## BEGIN Dataset section
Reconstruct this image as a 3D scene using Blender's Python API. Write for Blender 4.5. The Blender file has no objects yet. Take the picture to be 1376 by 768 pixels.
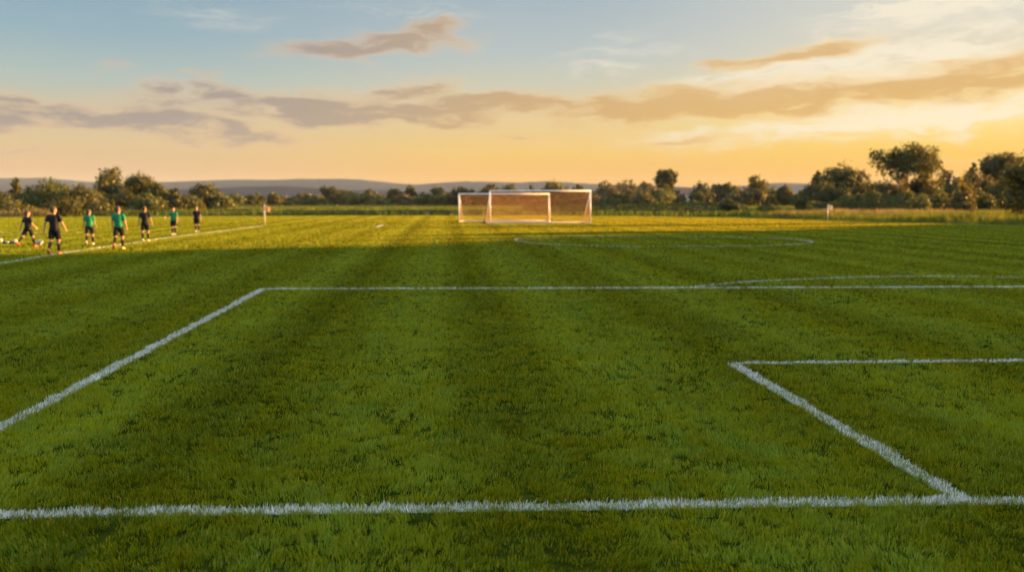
import bpy, bmesh, math, random
import numpy as np
from mathutils import Vector, Matrix, noise as mnoise

random.seed(11)
RNG = np.random.default_rng(7)
R = math.radians
SC = bpy.context.scene
COL = SC.collection

# ------------------------------------------------------------------ camera geometry
W0, H0, FPX, HOR, CAMH = 1376.0, 768.0, 1150.0, 270.0, 1.72
PITCH = math.atan((H0 / 2 - HOR) / FPX)
EXPOSURE = 2.6
SUN_AZ, SUN_EL = 72.0, 5.5


def ray(px, py):
    """world direction (right = x, forward = y, up = z) of a photograph pixel"""
    u, v = (px - W0 / 2) / FPX, -(py - H0 / 2) / FPX
    c, s = math.cos(PITCH), math.sin(PITCH)
    return Vector((u, c + v * s, -s + v * c))


def ground(px, py):
    d = ray(px, py)
    t = CAMH / -d.z
    return Vector((d.x * t, d.y * t, 0.0))


def at_depth(px, y):
    """x of a pixel column at forward distance y (near the horizon)"""
    return (px - W0 / 2) / FPX * y / math.cos(PITCH)


def height_at(py, y):
    d = ray(W0 / 2, py)
    return CAMH + d.z / d.y * y


def azel(px, py):
    d = ray(px, py).normalized()
    return math.degrees(math.atan2(d.x, d.y)), math.degrees(math.asin(d.z))


def lin(*c):
    out = []
    for v in c:
        v /= 255.0
        out.append(v / 12.92 if v <= 0.04045 else ((v + 0.055) / 1.055) ** 2.4)
    return tuple(out)


# ------------------------------------------------------------------ node helpers
def new_mat(name):
    m = bpy.data.materials.new(name)
    m.use_nodes = True
    m.node_tree.nodes.clear()
    return m, m.node_tree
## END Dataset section
— Aim —
Write out nothing but the lines from the start of the data through the line with "return CAMH + d.z / d.y * y". Leave out the pictures.

— Solution to this task —
Reconstruct this image as a 3D scene using Blender's Python API. Write for Blender 4.5. The Blender file has no objects yet. Take the picture to be 1376 by 768 pixels.
import bpy, bmesh, math, random
import numpy as np
from mathutils import Vector, Matrix, noise as mnoise

random.seed(11)
RNG = np.random.default_rng(7)
R = math.radians
SC = bpy.context.scene
COL = SC.collection

# ------------------------------------------------------------------ camera geometry
W0, H0, FPX, HOR, CAMH = 1376.0, 768.0, 1150.0, 270.0, 1.72
PITCH = math.atan((H0 / 2 - HOR) / FPX)
EXPOSURE = 2.6
SUN_AZ, SUN_EL = 72.0, 5.5


def ray(px, py):
    """world direction (right = x, forward = y, up = z) of a photograph pixel"""
    u, v = (px - W0 / 2) / FPX, -(py - H0 / 2) / FPX
    c, s = math.cos(PITCH), math.sin(PITCH)
    return Vector((u, c + v * s, -s + v * c))


def ground(px, py):
    d = ray(px, py)
    t = CAMH / -d.z
    return Vector((d.x * t, d.y * t, 0.0))


def at_depth(px, y):
    """x of a pixel column at forward distance y (near the horizon)"""
    return (px - W0 / 2) / FPX * y / math.cos(PITCH)


def height_at(py, y):
    d = ray(W0 / 2, py)
    return CAMH + d.z / d.y * y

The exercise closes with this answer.